あと知子ちゃん。前はエッジはつかえていたけど、エンジンが小さすぎるかんじで、小さなスケートにみえました。リンクを使い切ってないというか。それがちょっとしたフラストレーションに。うまいのだけど、出力が小さすぎるよ、みたいな。だけどオリンピックのFS、どうってことないようなクロスでリンクの外周をしていただけで、きれいだなと単純にみている自分がいました。正確にはあのときの知子ちゃんは19でしたが。そこから、ジャンプはともかくとして、スケーティングを生かした表現は楽しみでしかありません。彼女の場合は年齢よりも食事をかえたのが大きいのかもしれませんが、基礎を築いた上に、着々と技術が向上しないとああならないのでは。

2001年1月2日生まれの新葉ちゃんは来年20歳ですね。彼女も体型変化とともにひどいケガをして、浮き沈みの激しいスケーターでした。昨年の全日本あたりから安定の兆しがありませんか?そう思いたいだけかもしれませんが(笑)でも、このままいけば、10代でかなわなかったオリンピック出場が今度こそかなう状態になっているのでは。彼女の場合はスケーティングはもともとすごかったので、体調管理だと思います。これがやっと自分にあう方法を見つけたのか、というかんじのインタビューがありました。注目したいです。練習のときなみの3Aがでたら絶賛の声があがりそうじゃないですか。

そうそう、もちろん鈴木明子ちゃん。拒食症にないた選手が20代でオリンピックに二度もいきました。最高のピークはソチのオリンピックイヤーの全日本でしょうか。あれをソチでやってたら?なんていうのは楽しい妄想になってます。メダルとれてると思いませんか?

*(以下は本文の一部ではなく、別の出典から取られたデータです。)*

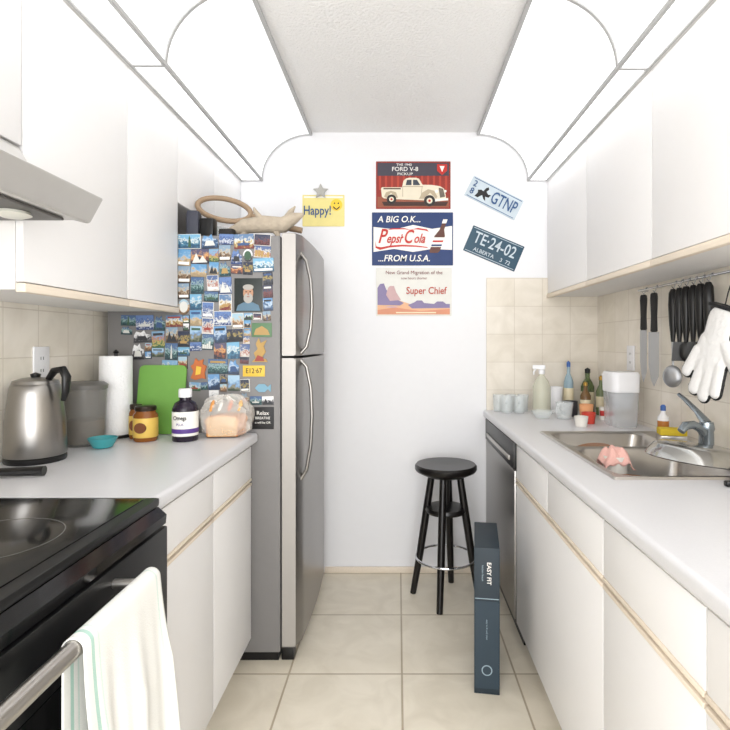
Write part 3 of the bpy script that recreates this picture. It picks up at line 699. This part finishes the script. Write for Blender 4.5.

ジャンプはどうしても第一のピークほどにはなりますまい。でもスケーティングを正しく評価してほしいな、なんて思います。まだ10代の新葉ちゃんもまざってますが、上にあげた人たちは絶対に20代のほうがいい滑りしてますから。青木佑奈ちゃん、川畑和愛ちゃん、北京代表はむずかしいとおもうんです。でもミラノなら?というのも楽しい妄想です。ケガに泣き続けている佑奈ちゃんなんて、第二の明子ちゃん型をめざしてほしい。それでいくなら白岩優奈ちゃんもそうかも。いやいや川畑さんのあのダイナミズムと優雅さはケイトリンと共通点あるかもしれません。どちらも、ちょっとコントロールしきれないという問題あるし...二人ともすでにほぼ完成している基礎がある選手です。基礎が後押しするんじゃないかな。できればそれまでスケートを続けてますよう。

なにがいいたいのだ、こいつ、といわれそうなので結論かくと、

今の状態だと、第一の短時間ピークが終わった段階で引退せよ、という議論になってしまうのです。でも、第二のピークってかならずきます。現状、その前にやめてしまう状況になっています。もったいなさすぎます。

 

第一のピークはジュニアで、第二のピークはシニアで、という状況が一番のぞましい。もっとも大人の体にふさわしい技術は子供の体ではできませんので、第二のピークをめざしてつくるのであれば、第一はわからないということも大いにありえます。でもとにかく第二のピークが迎えられる状況をつくってほしいです。2歳年齢があがれば、可能性は広がるのではないでしょうか。そうすると、平均的な選手生命は劇的に伸びます。そしてファンも面白いものがみられるはずです。